UIL: “Sul Pil avevamo ragione noi”
Pescara – (di Roberto Campo, UIL Abruzzo, foto) – Premessa da non dimenticare mai: quando facciamo riferimento alla media nazionale, parliamo di dati che non rappresentano una soglia positiva, visto che l’Italia è da tempo incapace di crescere. Essere nella media o un po’ sopra non significa stare bene.
SUL PIL 2010 AVEVAMO RAGIONE NOI: LO SVIMEZ HA CORRETTO IL DATO.
Ci dichiarammo pubblicamente perplessi l’anno scorso quando Svimez stimò la crescita del PIL dell’Abruzzo nel 2010 come la seconda più alta d’Italia (Veneto +2,8; Abruzzo, Marche e Friuli +2,3), 1 punto sopra la media nazionale, che era data all’1,3. Il Rapporto di quest’anno corregge il tiro, dando l’Abruzzo per il 2010 a +1,7, pari alla media nazionale, anch’essa data a +1,7, con otto regioni davanti a noi. Non si tratta solo di correzioni dei numeri, indotte anche da modifiche nei criteri statistici di rilevamento, ma di un disegno diverso rispetto a quello presentatoci l’anno scorso. Molto più realistico, secondo noi.
NELLA CRISI E MENTRE IL SUD ARRETRA, L’ABRUZZO STA FATICOSAMENTE TORNANDO PRIMA TRA LE REGIONI MERIDIONALI.
Ma la cosa più interessante è che l’Abruzzo si sarebbe mantenuto, secondo Svimez, anche per il 2011 quasi sullo stesso ritmo di crescita del 2010, con un +1,8, mentre l’Italia cresce solo di un +0,4 e il gruppo delle regioni che era davanti a noi nel 2010 si sfarina tutto. Solo la Basilicata va meglio dell’Abruzzo nel 2011 (+2), ma viene da un -2,1 nel 2010. Il biennio 2010-2011 è dunque relativamente positivo dell’Abruzzo, pur se va letto anche alla luce della caduta del 2009 (-5,7, a fronte di un -5,3 medio nazionale). Se però si confermassero le previsioni per il 2012 e il 2013, secondo cui cadremo di nuovo quest’anno, a causa della recessione in atto, ma meno della media nazionale, e cresceremo un po’ nel 2013, più della media nazionale, potremmo dire che nella crisi e in un contesto di pesante arretramento del Mezzogiorno, l’Abruzzo sta faticosamente riprendendo la posizione di prima tra le regioni meridionali che ha avuto per decenni e che aveva perso dal 2000, quando è cominciato un ciclo negativo che ci ha visti per anni andare peggio della media dello stesso Mezzogiorno.
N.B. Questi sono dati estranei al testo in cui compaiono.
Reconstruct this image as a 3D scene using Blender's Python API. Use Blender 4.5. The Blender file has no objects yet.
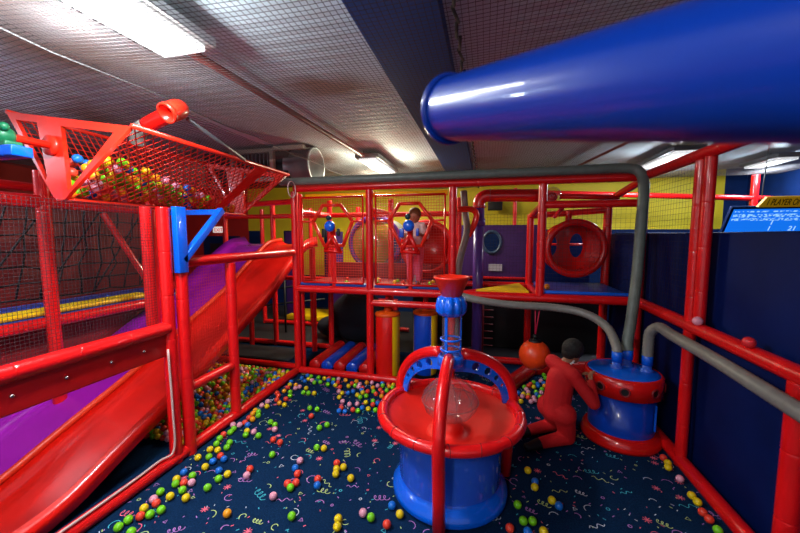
import bpy, math, random
from mathutils import Vector, Matrix
random.seed(7)
PI = math.pi
S = bpy.context.scene
COL = S.collection
# ------------------------------------------------------------------ camera
CH = 2.0
FPX = 350.0
yaw = math.atan(85 / math.hypot(FPX, 30.5)); pitch = math.atan(30.5 / FPX)
cd = bpy.data.cameras.new('camera'); cam = bpy.data.objects.new('camera', cd); COL.objects.link(cam)
cam.location = (0, 0, CH); cam.rotation_euler = (PI / 2 - pitch, 0, yaw)
cd.sensor_width = 36; cd.lens = 36 * FPX / 800; cd.clip_start = .02
cd.dof.use_dof = True; cd.dof.focus_distance = 4.2; cd.dof.aperture_fstop = 2.6
S.camera = cam
# ------------------------------------------------------------------ world, exposure
w = bpy.data.worlds.new('world'); S.world = w; w.use_nodes = True
bg = w.node_tree.nodes['Background']; bg.inputs[0].default_value = (.78, .82, 1, 1); bg.inputs[1].default_value = .42
S.view_settings.view_transform = 'Standard'; S.view_settings.look = 'None'
S.view_settings.gamma = 1; S.view_settings.use_curve_mapping = False
S.view_settings.exposure = 0.5
# power, colour of the ceiling fixtures: (x, y, z, length, width, watts, colour)
LAMPS = [
    ('near', -2.05, 1.45, 3.26, 1.35, .34, 62, (.93, .97, 1)),
    ('far', -1.9, 6.2, 3.24, 1.25, .3, 88, (1, .92, .66)),
    ('pair', 2.92, 6.85, 3.24, 1.3, .34, 42, (.86, .92, 1)),
    ('side', 4.75, 7.5, 3.24, .8, .26, 24, (.7, .85, 1)),
    ('behind', -1.2, -1.5, 3.24, 1.25, .34, 44, (1, .94, .86)),  # extra lamp added out of view behind the camera
    ('slide', -5.6, 1.3, 3.2, 1.25, .34, 60, (.7, .84, 1)),
    ('mid', -.95, 3.3, 3.26, 0, 0, 0, (1, 1, 1)),
]

# ------------------------------------------------------------------ helpers
def lin(c):
    return tuple(((v / 255) / 12.92 if v / 255 <= .04045 else ((v / 255 + .055) / 1.055) ** 2.4) for v in c) + (1,)

MATS = {}
def mat(name, rgb, rough=.4, metal=0, bump=0, bscale=60, vary=0, trans=0, emit=None, estr=0, coat=0, ior=1.45, vscale=6, alpha=1):
    m = bpy.data.materials.new(name); m.use_nodes = True; MATS[name] = m
    nt = m.node_tree; b = nt.nodes['Principled BSDF']
    c = lin(rgb)
    b.inputs['Base Color'].default_value = c; b.inputs['Roughness'].default_value = rough
    b.inputs['Metallic'].default_value = metal; b.inputs['IOR'].default_value = ior
    b.inputs['Transmission Weight'].default_value = trans; b.inputs['Coat Weight'].default_value = coat
    b.inputs['Alpha'].default_value = alpha
    if emit:
        b.inputs['Emission Color'].default_value = lin(emit); b.inputs['Emission Strength'].default_value = estr
    tc = nt.nodes.new('ShaderNodeTexCoord')
    if vary:
        n = nt.nodes.new('ShaderNodeTexNoise'); n.inputs['Scale'].default_value = vscale; n.inputs['Detail'].default_value = 4
        nt.links.new(tc.outputs['Object'], n.inputs['Vector'])
        r = nt.nodes.new('ShaderNodeMapRange'); r.inputs[1].default_value = .3; r.inputs[2].default_value = .7
        r.inputs[3].default_value = 1 - vary; r.inputs[4].default_value = 1 + vary * .4
        nt.links.new(n.outputs[0], r.inputs[0])
        h = nt.nodes.new('ShaderNodeHueSaturation'); h.inputs['Color'].default_value = c
        nt.links.new(r.outputs[0], h.inputs['Value']); nt.links.new(h.outputs[0], b.inputs['Base Color'])
    if bump:
        n = nt.nodes.new('ShaderNodeTexNoise'); n.inputs['Scale'].default_value = bscale; n.inputs['Detail'].default_value = 3
        nt.links.new(tc.outputs['Object'], n.inputs['Vector'])
        bp = nt.nodes.new('ShaderNodeBump'); bp.inputs['Strength'].default_value = bump; bp.inputs['Distance'].default_value = .01
        nt.links.new(n.outputs[0], bp.inputs['Height']); nt.links.new(bp.outputs[0], b.inputs['Normal'])
    return m

red_foam = mat('red foam', (220, 16, 18), .3, bump=.25, bscale=28, vary=.12, coat=.3)
red_pad = mat('red padded vinyl', (190, 14, 14), .38, bump=.15, bscale=20, vary=.15)
orange_red = mat('orange red plastic', (232, 42, 22), .3, coat=.2, vary=.05)
red_plastic = mat('red plastic', (214, 20, 14), .25, coat=.5, vary=.06)
red_dish = mat('red moulded dish', (226, 26, 12), .5, vary=.1)
slide_red = mat('red slide plastic', (222, 26, 16), .28, vary=.14, coat=.3, vscale=3)
slide_purple = mat('purple slide plastic', (158, 24, 172), .26, vary=.1, coat=.4, vscale=3)
slide_under = mat('slide underside fibreglass', (58, 42, 44), .7, vary=.4)
blue_plastic = mat('blue plastic', (0, 92, 220), .25, coat=.4, vary=.05)
blue_deep = mat('deep blue plastic', (0, 62, 180), .3, coat=.3, vary=.1)
blue_cannon = mat('glossy blue tube', (0, 48, 150), .3, coat=.5)
blue_pad = mat('blue vinyl', (16, 62, 150), .4, bump=.1, vary=.15)
navy_pad = mat('navy vinyl', (2, 22, 78), .6, bump=.08, bscale=12, vary=.25, vscale=2)
navy_paint = mat('navy paint', (10, 34, 78), .55, vary=.2)
yellow_pad = mat('yellow vinyl', (242, 196, 10), .4, vary=.1)
yellow_paint = mat('yellow paint', (206, 184, 22), .6, vary=.12, vscale=2)
purple_pad = mat('purple vinyl', (62, 28, 100), .4, vary=.15)
purple_pipe = mat('purple tube', (84, 60, 150), .3, coat=.3)
red_paint = mat('red paint', (176, 28, 22), .55, vary=.15, vscale=2)
dark_red = mat('dark red vinyl', (130, 18, 26), .5, vary=.25, vscale=3)
for m_ in (navy_pad, navy_paint): m_.node_tree.nodes['Principled BSDF'].inputs['Specular IOR Level'].default_value = .12
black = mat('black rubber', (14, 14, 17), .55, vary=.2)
blackrope = mat('black rope', (10, 10, 12), .8, bump=.4)
dark_mat = mat('dark floor mat', (34, 35, 42), .6, vary=.35, vscale=3)
grey_metal = mat('grey metal', (120, 122, 124), .45, metal=.7, vary=.15)
duct_metal = mat('galvanised duct', (150, 158, 160), .35, metal=.6, vary=.3, vscale=4)
white_paint = mat('white enamel', (225, 225, 222), .4)
beige = mat('beige frame paint', (176, 168, 150), .5)
netmat = mat('black netting cord', (74, 68, 68), .8)
netfine = mat('fine black netting', (40, 20, 26), .8)
rednet = mat('red netting cord', (205, 34, 24), .6)
orange = mat('orange ball skin', (232, 66, 16), .38, coat=.3, vary=.12)
cloth_red = mat('red tracksuit', (196, 12, 20), .8, bump=.4, bscale=40, vary=.15)
skin = mat('brown skin', (150, 96, 70), .5)
hair = mat('black hair', (16, 13, 13), .75, bump=.8, bscale=120)
white_cloth = mat('white shirt', (220, 206, 200), .8)
pink_cloth = mat('pink trousers', (220, 96, 130), .8)
cord = mat('white cord', (205, 170, 165), .6)
chrome = mat('bolt steel', (190, 190, 190), .25, metal=1)
green_pl = mat('green clamp plastic', (16, 104, 66), .4, vary=.1)
sign_yellow = mat('sign yellow', (224, 168, 16), .5, emit=(224, 168, 16), estr=.12)
sign_black = mat('sign lettering black', (20, 16, 10), .5)
screen_blue = mat('screen blue', (10, 90, 200), .4, emit=(18, 110, 226), estr=.75)
screen_text = mat('screen lettering', (150, 200, 240), .4, emit=(170, 215, 245), estr=.7)
exit_white = mat('sign face white', (235, 220, 215), .5, emit=(235, 220, 215), estr=.5)
exit_red = mat('sign lettering red', (200, 20, 20), .5, emit=(200, 20, 20), estr=.4)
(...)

Non ha invece l’Abruzzo ancora ripreso a crescere su base pluriennale più della media nazionale, per cui la forbice con il centro-nord si allarga e non si riduce. Infatti, la media 2000-2011 dice che l’Abruzzo è cresciuto in dodici anni appena dell’1,2, comunque davanti a molte delle regioni meridionali che fanno registrare segni meno, ma meno della metà della media nazionale, che è del 3,3.
LEZIONI DA TRARRE DAI DATI: QUELLO CHE SI FA SERVE; BISOGNA FARE DI PIÙ.
I dati relativamente positivi del PIL potrebbero spiegarsi con un insieme di elementi: abbiamo smesso di indebitarci e non siamo più al vertice tra le regioni più tassate (anche se il fisco continua a pesare in modo abnorme), abbiamo speso un po’ più celermente i fondi europei, una parte dell’industria esportatrice si è ripresa, qualcosina si muove intorno alla ricostruzione (anche se ancora troppo poco, come testimonia il numero elevatissimo dei posti di lavoro persi proprio in edilizia all’Aquila). Quello che si fa a livello regionale serve, anche se la partita per uscire dalla crisi e tornare a crescere richiede scelte nazionali ed europee. È ora necessario che il pacchetto anti-crisi concordato il 7 settembre venga attuato integralmente e tempestivamente; che si abbassino effettivamente le tasse sul lavoro mediante la modulazione dell’addizionale regionale Irpef; che si attuino gli interventi concordati nelle aree di crisi; che si individui un intervento convincente sul credito per le piccole imprese; che si spendano in modi unitario i fondi europei e quelli nazionali dello sbloccato FAS; che riparta il confronto con il governo su ricostruzione, Master Plan, infrastrutture, contratti di sviluppo, crisi aziendali strategiche; che si faccia una vera riforma della pubblica amministrazione, di cui ad oggi non abbiamo visto nulla; che si smetta di fare melina sui trasporti; che si approfitti della programmazione dei 100 milioni ex-Obiettivi di Servizio e Pain anche per rilanciare il socio-sanitario.